Pero, a igual que aconteció con el dictado de las normas que conforman los restantes eslabones de aquella cadena, el Gobierno optó por plantear un hecho consumado: la elevación al Congreso de seis proyectos de leyes elaborados en el marco de la intolerancia que caracteriza su gestión. Con el pretexto de "reformar la Justicia" se incurrió en una desviación de poder que aspira a transformar al órgano judicial en un apéndice del Gobierno, tal como acontece con el Congreso.
Se trata de una estrategia propia del populismo que, sin apartarse de las formas legales, apunta a incrementar la concentración del poder con su secuela de arbitrariedad y despotismo. La estrategia suele ser exitosa cuando recae sobre temas relativamente complejos y se basa sobre una fundamentación que halaga y atrae al ciudadano que desconoce su falsedad. Sin embargo, el abuso de esta técnica puede colmar la paciencia popular y provocar una reacción. Tal es lo que acontece con la "reforma judicial" a medida que se despeja el velo que encubre la desviación de poder.

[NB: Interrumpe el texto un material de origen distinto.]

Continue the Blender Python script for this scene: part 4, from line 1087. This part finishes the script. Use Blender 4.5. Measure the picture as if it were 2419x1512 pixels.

Para erradicar el control judicial sobre las políticas del Gobierno en perjuicio de los gobernados, se propone modificar el régimen de medidas cautelares vigente en los juicios beneficiando al Estado y desprotegiendo los derechos de los ciudadanos. Solución incompatible con el pensamiento jurídico desarrollado en la segunda mitad del siglo XX, que apunta a la defensa de los derechos humanos frente a los abusos y excesos en el ejercicio del poder por parte de los gobernantes. La finalidad del proyecto es clara: erradicar las medidas cautelares que puedan producir el malestar de los gobernantes al entorpecer la concreción de sus objetivos populistas.
Para imponer la interpretación de las leyes conforme a las aspiraciones del Gobierno y evitar la ejecución de sentencias contrarias a sus intereses, se propicia la creación de los tribunales de casación. Tribunales que controlarán las interpretaciones legales de las cámaras de apelaciones de los diversos fueros judiciales. Uno de los argumentos expuestos para justificar este proyecto reside en la conveniencia de reducir el número de causas que deben ser resueltas por la Corte Suprema de Justicia y en acelerar los procesos al descartar el debate sobre la interpretación de las leyes en las instancias inferiores. La fundamentación es falsa porque: 1) no puede impedir el conocimiento por la Corte de los fallos que emita; 2) la interpretación de la ley puede variar en función de los hechos de cada caso judicial; 3) al crearse una nueva instancia judicial, se extenderá la duración de los procesos en, por lo menos, siete meses. Por otra parte, y en resguardo del federalismo, la interpretación del derecho por los tribunales de casación no puede ser vinculante para los jueces provinciales (art. 75, inc. 12, Constitución Nacional).
Para asumir un papel decisivo en la remoción y propuesta de los jueces, se propicia modificar el Consejo de la Magistratura. La norma proyectada colisiona con el art. 114 de la Constitución porque: 1) prosigue desconociendo el equilibrio que debe existir en el número de sus integrantes que representen a los órganos políticos, a los jueces y a los abogados; 2) altera la conformación tripartita de este órgano corporativo al asignar seis representantes al "sector científico", cifra que duplica a los representantes de los jueces y de los abogados; 3) al disponer la elección por voto popular de los miembros del Consejo que no integran el estamento político, que deben ser propuestos por los partidos políticos, desvirtúa uno de los objetivos invocados en 1994 cuando se creó el Consejo: erradicar la política en el proceso de nombramiento y remoción de los jueces; 4) esa elección popular se aparta de la letra de la Constitución, que exige la elección de los "representantes" de los jueces y abogados por sus "representados" que son, solamente, sus pares y no la ciudadanía, tal como es de práctica en los entes corporativos.
Resulta notorio que el desarrollo del presidencialismo populista -debido a la pasividad del Congreso, la indiferencia de la ciudadanía y cierta ineptitud arraigada en la dirigencia política que pretende representar a la oposición- conduce a una situación patológica con el paulatino deterioro de la estructura del Poder Judicial. La doctrina de la separación y control de las funciones del poder, elaborada por Locke, formulada por Montesquieu y complementada por Loewenstein se desvanece y con ella las garantías para la libertad, dignidad y progreso del ser humano. Esta descripción, que puede ser revertida por el ideal democrático constitucional, nos recuerda al distinguido constitucionalista Segundo V. Linares Quintana cuando enseñaba: "Si los ciudadanos no son educados para la libertad, serán siempre masa y nunca pueblo; rebaño que seguirá ciegamente a cualquier mal pastor; serán espectadores pasivos y no protagonistas de la gesta cívica".
En síntesis, gobernantes y gobernados deben comprender que, para convivir en democracia, deben romper los eslabones de la cadena populista, asumir la carga de ser ciudadanos y dejar la comodidad propia del hombre mediocre descripto, hace casi un siglo, por José Ingenieros.